Your task =>
Copy each line of the data below with the word "parts".

Extracted data =>
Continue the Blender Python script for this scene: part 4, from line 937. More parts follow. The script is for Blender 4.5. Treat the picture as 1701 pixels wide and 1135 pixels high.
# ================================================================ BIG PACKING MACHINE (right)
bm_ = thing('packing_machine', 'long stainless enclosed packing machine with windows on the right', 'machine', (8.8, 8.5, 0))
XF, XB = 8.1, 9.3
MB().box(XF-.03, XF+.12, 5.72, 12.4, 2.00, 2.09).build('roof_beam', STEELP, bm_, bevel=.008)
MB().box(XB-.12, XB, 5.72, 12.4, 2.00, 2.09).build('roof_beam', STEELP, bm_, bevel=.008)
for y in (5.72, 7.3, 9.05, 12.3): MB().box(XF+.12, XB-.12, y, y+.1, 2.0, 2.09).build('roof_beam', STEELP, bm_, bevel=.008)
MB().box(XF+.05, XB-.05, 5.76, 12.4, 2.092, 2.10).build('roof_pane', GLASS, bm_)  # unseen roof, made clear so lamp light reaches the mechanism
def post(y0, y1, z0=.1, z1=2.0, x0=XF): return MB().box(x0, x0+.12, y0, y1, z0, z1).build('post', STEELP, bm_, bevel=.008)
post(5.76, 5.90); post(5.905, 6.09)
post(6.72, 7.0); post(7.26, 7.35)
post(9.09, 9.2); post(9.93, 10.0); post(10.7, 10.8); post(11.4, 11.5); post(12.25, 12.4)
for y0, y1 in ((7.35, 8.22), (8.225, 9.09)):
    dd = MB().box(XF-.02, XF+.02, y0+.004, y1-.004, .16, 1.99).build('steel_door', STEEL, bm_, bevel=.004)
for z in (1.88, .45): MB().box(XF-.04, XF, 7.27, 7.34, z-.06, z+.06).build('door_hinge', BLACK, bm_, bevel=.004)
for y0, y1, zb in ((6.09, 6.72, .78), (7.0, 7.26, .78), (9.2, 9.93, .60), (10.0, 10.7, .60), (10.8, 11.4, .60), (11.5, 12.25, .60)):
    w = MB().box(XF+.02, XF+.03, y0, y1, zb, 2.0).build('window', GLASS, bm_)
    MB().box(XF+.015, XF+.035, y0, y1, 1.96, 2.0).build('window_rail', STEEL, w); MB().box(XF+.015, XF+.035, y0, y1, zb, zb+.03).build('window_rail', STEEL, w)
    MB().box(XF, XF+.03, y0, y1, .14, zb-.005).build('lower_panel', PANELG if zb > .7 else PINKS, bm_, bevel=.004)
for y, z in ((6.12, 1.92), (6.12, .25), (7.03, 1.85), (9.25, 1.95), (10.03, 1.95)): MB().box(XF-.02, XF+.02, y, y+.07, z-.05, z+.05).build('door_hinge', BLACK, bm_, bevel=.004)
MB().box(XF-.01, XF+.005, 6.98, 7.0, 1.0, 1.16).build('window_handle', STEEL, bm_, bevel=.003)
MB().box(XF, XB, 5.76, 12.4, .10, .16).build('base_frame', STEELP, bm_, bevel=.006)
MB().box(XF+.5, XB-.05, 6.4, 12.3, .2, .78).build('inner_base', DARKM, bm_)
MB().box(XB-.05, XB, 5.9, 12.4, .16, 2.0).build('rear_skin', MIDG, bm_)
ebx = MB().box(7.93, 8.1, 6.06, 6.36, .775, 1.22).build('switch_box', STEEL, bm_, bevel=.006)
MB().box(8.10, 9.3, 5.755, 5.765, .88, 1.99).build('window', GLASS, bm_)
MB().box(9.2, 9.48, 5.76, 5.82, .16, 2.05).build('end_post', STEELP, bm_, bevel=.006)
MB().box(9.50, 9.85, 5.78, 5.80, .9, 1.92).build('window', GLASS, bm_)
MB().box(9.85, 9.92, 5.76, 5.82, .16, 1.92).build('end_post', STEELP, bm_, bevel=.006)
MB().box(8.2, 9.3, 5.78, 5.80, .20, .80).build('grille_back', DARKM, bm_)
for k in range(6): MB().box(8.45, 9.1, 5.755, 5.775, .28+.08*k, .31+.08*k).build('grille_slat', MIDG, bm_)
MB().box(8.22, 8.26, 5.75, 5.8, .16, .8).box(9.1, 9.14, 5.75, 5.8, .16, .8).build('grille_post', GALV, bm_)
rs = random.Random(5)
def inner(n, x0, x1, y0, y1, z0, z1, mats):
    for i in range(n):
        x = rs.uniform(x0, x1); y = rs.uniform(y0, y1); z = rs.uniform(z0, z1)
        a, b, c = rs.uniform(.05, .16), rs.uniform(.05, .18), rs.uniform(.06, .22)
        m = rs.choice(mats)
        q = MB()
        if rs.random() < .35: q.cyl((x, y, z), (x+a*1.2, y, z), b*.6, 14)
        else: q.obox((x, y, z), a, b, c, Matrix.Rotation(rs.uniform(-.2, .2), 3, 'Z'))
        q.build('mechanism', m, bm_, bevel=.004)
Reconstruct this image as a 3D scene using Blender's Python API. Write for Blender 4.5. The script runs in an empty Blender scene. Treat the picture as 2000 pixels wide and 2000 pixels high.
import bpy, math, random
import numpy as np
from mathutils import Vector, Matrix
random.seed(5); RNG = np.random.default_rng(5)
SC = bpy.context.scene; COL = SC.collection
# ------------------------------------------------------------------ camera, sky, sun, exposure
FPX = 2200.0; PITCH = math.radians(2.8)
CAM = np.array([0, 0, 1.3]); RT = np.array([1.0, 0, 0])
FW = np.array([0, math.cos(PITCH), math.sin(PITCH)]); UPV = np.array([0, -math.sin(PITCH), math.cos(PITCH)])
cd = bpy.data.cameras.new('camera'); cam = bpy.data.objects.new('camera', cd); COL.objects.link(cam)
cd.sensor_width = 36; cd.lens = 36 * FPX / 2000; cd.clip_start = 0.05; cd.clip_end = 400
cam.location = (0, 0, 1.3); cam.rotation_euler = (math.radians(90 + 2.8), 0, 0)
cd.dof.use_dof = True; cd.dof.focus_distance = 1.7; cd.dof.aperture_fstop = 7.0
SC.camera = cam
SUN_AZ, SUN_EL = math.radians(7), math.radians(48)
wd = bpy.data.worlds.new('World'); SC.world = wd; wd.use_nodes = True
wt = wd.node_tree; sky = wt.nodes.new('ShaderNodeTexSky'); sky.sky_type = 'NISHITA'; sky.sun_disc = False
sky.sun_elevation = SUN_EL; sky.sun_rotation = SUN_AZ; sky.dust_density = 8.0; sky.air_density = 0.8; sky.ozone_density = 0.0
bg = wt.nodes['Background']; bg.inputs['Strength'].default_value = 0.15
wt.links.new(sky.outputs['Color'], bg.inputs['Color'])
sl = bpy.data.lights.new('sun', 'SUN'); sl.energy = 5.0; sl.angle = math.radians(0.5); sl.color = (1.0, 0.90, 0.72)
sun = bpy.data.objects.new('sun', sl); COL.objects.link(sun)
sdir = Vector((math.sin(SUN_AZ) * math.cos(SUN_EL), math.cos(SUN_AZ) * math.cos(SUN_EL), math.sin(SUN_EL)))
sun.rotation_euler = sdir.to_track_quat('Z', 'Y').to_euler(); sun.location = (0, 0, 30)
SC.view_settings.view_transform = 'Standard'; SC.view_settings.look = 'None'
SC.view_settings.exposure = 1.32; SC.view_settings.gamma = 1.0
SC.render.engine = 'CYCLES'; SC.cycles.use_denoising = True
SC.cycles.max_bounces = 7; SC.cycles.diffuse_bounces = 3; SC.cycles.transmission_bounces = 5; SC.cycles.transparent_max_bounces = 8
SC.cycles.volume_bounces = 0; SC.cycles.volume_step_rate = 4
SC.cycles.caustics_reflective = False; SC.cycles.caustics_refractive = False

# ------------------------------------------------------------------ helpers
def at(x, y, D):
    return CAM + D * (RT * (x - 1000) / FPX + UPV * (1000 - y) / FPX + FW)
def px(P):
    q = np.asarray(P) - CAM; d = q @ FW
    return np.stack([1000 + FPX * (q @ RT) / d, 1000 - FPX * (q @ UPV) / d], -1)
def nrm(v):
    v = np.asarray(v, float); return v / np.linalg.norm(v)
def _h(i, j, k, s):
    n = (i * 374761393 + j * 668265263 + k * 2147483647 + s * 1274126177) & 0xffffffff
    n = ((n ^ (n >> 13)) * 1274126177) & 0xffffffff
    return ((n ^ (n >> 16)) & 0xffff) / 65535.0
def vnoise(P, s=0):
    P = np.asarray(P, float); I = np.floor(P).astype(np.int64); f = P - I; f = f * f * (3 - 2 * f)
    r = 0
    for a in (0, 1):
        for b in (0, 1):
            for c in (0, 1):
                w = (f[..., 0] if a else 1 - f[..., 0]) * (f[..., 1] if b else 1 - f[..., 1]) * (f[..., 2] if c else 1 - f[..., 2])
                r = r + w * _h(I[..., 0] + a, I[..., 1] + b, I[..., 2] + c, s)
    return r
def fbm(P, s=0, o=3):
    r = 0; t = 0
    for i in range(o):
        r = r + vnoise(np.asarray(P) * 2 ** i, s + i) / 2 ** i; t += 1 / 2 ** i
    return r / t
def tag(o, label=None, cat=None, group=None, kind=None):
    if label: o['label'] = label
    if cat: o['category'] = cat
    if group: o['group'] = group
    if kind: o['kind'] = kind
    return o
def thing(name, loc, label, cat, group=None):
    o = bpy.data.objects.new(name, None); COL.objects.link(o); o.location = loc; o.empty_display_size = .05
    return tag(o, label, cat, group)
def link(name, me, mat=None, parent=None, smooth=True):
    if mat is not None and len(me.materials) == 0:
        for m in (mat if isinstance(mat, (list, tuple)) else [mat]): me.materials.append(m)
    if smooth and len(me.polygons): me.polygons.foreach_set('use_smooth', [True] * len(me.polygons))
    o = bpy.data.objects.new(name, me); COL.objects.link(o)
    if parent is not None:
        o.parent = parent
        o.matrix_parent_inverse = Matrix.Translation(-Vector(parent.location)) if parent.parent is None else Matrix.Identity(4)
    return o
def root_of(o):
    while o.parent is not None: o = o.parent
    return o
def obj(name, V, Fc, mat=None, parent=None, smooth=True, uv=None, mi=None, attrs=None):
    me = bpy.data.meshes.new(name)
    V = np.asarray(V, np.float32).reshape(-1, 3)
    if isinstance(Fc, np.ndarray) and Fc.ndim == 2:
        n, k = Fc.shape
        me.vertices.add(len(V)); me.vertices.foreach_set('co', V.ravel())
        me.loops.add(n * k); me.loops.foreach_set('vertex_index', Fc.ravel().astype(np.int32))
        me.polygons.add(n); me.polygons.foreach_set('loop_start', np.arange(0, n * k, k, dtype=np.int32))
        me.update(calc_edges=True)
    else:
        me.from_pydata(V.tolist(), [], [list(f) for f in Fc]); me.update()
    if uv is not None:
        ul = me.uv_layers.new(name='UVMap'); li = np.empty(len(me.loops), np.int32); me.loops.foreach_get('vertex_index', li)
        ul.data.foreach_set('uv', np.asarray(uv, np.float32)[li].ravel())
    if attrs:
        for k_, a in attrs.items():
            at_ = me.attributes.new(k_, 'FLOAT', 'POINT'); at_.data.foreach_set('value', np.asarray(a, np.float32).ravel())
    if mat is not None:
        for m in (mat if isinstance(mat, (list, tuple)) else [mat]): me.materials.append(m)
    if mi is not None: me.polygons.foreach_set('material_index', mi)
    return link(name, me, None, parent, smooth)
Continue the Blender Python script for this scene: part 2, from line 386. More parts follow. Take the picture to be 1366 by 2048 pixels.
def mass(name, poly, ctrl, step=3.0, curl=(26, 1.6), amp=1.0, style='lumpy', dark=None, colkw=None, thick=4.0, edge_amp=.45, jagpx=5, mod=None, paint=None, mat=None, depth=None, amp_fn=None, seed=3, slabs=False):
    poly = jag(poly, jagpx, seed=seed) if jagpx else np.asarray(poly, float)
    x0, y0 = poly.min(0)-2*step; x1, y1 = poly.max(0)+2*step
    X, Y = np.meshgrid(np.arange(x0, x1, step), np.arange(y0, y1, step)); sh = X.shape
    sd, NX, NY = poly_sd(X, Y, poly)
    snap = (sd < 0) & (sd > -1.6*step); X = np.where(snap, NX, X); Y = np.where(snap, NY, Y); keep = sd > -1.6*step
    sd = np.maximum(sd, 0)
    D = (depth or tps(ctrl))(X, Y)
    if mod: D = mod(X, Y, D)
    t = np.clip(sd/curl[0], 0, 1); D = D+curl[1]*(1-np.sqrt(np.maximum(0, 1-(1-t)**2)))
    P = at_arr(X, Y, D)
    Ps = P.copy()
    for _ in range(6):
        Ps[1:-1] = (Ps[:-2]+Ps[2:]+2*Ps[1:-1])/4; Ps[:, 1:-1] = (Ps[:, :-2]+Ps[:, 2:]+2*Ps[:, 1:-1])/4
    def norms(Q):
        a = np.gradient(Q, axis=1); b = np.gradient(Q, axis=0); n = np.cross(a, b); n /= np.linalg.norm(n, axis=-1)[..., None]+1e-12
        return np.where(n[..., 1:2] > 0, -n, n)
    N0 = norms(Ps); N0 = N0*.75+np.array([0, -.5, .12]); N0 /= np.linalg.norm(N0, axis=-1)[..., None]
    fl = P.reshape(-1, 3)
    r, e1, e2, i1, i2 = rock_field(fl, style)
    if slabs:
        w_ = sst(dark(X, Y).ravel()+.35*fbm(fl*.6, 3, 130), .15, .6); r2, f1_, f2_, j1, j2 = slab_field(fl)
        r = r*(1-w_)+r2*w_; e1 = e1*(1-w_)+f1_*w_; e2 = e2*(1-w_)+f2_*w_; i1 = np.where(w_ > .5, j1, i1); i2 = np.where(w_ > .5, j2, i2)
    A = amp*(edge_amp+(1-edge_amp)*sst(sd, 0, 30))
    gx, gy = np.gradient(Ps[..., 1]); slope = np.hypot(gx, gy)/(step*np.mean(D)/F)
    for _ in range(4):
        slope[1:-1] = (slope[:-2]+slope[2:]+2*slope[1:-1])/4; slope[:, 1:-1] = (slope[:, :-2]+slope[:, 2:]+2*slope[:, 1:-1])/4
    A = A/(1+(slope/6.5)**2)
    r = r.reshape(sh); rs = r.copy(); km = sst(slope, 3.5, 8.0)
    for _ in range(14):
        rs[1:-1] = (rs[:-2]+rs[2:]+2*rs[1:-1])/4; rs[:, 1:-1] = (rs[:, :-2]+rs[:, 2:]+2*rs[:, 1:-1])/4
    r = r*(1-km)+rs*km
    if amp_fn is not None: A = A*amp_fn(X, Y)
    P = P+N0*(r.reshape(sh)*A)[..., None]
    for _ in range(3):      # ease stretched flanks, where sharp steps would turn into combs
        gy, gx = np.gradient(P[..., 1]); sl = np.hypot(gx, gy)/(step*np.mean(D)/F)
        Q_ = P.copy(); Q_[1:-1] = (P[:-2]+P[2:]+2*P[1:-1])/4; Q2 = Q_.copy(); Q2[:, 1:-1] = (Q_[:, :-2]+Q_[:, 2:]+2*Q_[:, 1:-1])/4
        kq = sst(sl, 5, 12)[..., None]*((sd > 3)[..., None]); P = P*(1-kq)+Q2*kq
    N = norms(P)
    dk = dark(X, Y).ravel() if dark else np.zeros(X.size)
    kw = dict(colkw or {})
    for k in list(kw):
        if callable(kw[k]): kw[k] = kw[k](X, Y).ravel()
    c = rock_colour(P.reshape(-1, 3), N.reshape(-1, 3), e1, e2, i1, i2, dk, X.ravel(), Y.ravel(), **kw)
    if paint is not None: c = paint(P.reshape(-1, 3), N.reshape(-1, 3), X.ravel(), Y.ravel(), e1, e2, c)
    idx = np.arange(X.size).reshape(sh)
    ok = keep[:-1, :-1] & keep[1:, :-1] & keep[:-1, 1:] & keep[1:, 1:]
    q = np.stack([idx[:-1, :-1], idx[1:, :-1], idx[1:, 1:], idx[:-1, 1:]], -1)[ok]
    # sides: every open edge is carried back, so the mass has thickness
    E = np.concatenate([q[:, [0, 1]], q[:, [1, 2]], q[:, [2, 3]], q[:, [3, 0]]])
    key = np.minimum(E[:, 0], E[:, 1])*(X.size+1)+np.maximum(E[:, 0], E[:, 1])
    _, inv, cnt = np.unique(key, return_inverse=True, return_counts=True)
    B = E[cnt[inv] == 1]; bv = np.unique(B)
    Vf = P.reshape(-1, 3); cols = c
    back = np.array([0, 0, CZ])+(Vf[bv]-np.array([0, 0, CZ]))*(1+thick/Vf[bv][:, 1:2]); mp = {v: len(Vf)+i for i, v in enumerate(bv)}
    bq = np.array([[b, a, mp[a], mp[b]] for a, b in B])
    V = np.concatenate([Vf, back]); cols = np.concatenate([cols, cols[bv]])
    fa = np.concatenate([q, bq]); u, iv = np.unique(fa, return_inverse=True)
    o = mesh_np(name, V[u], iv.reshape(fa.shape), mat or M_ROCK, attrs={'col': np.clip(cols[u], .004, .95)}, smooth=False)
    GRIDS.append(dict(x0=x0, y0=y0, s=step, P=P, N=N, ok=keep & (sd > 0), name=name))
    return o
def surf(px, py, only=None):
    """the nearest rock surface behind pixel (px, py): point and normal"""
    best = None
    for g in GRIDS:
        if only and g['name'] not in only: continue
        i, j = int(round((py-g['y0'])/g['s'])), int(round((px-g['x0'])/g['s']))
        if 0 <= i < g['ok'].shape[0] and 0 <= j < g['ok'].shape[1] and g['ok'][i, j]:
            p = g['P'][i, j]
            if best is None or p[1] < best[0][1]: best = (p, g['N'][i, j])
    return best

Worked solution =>
Continue the Blender Python script for this scene: part 4, from line 937. More parts follow. The script is for Blender 4.5. Treat the picture as 1701 pixels wide and 1135 pixels high.
Continue the Blender Python script for this scene: part 2, from line 386. More parts follow. Take the picture to be 1366 by 2048 pixels.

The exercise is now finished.